The La Salette Missionaries are selling land in Enfield, New Hampshire, on which they have kept a shrine to Our Lady of La Salette since early in the 20th century, following announcement of their decision to close the shrine due to lack of priests.

Reported this week by the local Valley News newspaper, the sale of the property will be to the adjacent Shaker Museum. Neither party has disclosed the sale price, but Valley News reported that the museum has announced plans for a $3 million capital campaign ahead of the sale, which is slated to close at the end of September.

The shrine announced its decision to close earlier this year, in a letter signed by the La Salette provincial, Fr. William Kaliyadan. Excerpts of the letter were posted to social media on May 2nd.

“The difficult decision to close the shrine and its ministries is because of the declining number of vocations in the La Salette community,” the announcement said. “We hope the La Salette mission and charism will continue somehow in the Upper Valley,” i.e. the Upper Connecticut River Valley in central New Hampshire, “through our La Salette Laity and Associates.”

Kaliyadan told the New Hampshire Union Leader newspaper they would disclose details of the sale including the purchase price in late October. He described the development as “a beautiful conciliation between the Shakers and the La Salettes who share a long history.”

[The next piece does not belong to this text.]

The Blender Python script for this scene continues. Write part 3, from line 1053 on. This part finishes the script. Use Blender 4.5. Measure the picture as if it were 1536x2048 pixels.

It was from the neighboring Shaker community that the La Salette Missionaries first purchased a sprawling plot overlooking Mascoma Lake in Grafton County in 1927. The Shakers sold the property to the La Salettes in order to ensure “the continued tradition of spiritual, communal life on the site,” according to lasalette.org.

The shrine was dedicated in 1951, and the La Salette missionaries continued to make active agricultural use of the land, as had the Shakers before them.

The shrine complex boasted a high school seminary facility, the first freshman class of which came in 1928. The school closed in 1974, due to a combination of rising costs and declining vocations to La Salette life from the student body. A group of private investors purchased several of the buildings and grounds in 1985.

The La Salette Missionaries decided last year to dedicate more resources to their National Shrine of Our Lady of La Salette in Attleboro, Massachusetts, some 160 miles southeast of the Enfield shrine in central New Hampshire.

The last Mass marking the Feast of Our Lady of La Salette at the Enfield shrine dedicated to her will be this September 19th.